Peaches En Regalia is as close to perfect as music has gotten in the last 100 years. This is no hyperbole on my part. I literally think that Peaches En Regalia - as recorded on Hot Rats - ranks with Mozart's Eine Kleinen Nachtmusik or Bach's Air on the G String as examples of the finest pieces of music ever composed for a small ensemble.

But if its the viscera you're after, have you heard Roxy and Elsewhere? Village of the Sun grooves harder than 9/10ths of Parliment's output. Echidna's Arf of You -> Don't You Ever Wash That Thing is just sick!
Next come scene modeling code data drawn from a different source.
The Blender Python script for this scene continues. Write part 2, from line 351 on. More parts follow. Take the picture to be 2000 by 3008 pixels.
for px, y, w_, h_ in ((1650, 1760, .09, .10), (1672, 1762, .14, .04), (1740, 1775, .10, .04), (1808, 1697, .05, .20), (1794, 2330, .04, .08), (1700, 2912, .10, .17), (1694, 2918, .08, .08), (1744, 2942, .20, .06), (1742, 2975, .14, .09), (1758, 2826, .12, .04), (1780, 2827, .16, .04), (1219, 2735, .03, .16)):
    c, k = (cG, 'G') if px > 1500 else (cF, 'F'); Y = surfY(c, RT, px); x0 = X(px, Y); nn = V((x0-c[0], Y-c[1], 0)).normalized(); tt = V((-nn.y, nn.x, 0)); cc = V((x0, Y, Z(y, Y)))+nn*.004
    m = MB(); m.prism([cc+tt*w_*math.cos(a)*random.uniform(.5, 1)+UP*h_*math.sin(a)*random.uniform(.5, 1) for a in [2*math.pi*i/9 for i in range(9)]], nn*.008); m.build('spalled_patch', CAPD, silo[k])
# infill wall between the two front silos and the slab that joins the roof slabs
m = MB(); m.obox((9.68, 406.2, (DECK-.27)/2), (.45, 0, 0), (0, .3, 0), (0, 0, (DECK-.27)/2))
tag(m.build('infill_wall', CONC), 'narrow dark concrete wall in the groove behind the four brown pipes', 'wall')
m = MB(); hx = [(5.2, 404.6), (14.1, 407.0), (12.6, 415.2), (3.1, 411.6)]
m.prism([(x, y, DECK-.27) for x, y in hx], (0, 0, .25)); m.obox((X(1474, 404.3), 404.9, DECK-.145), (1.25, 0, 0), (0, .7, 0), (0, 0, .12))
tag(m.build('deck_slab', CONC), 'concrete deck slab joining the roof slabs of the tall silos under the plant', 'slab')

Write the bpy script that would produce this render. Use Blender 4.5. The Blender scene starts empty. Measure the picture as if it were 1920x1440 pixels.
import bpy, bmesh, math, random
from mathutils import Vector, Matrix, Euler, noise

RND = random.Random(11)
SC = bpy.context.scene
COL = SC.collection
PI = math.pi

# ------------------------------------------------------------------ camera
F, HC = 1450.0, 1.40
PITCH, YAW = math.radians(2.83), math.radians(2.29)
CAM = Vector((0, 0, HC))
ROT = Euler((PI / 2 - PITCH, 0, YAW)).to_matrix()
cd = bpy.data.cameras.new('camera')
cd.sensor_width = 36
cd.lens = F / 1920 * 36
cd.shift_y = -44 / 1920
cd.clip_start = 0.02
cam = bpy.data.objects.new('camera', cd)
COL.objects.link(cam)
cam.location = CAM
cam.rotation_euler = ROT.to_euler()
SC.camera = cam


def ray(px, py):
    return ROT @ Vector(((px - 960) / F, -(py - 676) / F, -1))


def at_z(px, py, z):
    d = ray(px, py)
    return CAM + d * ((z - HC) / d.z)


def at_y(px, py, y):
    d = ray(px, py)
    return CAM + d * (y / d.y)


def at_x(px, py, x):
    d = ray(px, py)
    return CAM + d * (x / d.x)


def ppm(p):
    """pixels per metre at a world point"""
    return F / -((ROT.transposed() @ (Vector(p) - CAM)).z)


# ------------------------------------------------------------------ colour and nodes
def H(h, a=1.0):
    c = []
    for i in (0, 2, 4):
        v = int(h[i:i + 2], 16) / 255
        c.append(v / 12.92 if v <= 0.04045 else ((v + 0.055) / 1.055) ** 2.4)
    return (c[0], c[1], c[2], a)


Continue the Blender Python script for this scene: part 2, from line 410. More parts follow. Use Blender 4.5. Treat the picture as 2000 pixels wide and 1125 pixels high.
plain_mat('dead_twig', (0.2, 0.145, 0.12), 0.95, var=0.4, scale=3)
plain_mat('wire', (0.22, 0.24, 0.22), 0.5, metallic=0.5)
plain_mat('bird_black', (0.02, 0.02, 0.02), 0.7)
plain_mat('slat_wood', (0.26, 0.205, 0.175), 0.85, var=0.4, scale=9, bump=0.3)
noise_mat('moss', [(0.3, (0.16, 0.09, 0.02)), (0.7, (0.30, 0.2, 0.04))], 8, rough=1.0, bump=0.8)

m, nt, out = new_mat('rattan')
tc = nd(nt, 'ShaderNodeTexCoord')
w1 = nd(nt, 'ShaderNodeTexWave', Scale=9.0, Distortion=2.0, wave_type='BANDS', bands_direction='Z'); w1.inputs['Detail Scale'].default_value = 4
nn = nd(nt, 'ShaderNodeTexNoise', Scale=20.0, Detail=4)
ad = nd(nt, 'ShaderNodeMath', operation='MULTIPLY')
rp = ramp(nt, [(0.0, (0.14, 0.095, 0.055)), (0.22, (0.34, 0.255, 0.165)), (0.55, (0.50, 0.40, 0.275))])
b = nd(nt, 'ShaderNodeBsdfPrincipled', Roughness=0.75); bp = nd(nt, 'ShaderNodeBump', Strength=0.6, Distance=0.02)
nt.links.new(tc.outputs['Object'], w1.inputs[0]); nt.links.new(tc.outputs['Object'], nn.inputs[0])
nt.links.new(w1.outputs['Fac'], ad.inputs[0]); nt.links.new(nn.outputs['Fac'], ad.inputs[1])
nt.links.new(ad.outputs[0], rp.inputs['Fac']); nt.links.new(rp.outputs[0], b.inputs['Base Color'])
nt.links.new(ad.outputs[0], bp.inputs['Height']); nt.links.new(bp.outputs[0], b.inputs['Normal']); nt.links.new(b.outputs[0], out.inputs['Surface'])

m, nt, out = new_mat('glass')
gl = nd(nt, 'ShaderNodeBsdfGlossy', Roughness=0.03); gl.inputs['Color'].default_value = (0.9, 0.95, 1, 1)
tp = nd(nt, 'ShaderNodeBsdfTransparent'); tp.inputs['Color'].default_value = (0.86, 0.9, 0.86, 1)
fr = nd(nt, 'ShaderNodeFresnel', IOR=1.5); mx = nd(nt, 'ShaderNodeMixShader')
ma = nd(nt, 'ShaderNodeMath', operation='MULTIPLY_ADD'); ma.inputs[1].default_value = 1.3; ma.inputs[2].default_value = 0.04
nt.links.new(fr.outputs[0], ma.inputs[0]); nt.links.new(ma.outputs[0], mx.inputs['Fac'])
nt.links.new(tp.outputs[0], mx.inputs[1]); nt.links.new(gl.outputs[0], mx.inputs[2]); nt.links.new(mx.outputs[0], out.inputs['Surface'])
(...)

Maybe it all has to do with first exposure. If the first works of Zappa you heard were selected highlights from his late-70's early-80's social satire era (Bobby Brown, Jewish Princess, Catholic Girls, etc.) and all you hear since is some wise-ass playing hard music - I don't know, maybe that can turn you off. But heck, you have to keep an open mind. There are even flashes of musical brialliance to be heard on Weird Al records, if you listen close enough.

Bottom line - IMHO, Zappa is in my top 5 for any category of music you want to name over the past 150 years. For real. In my mind, Zappa > Beatles + Stones. Zappa > Elvis. You'd have to get to Stravinsky or Bartok before that greater-than sign ponts the other way.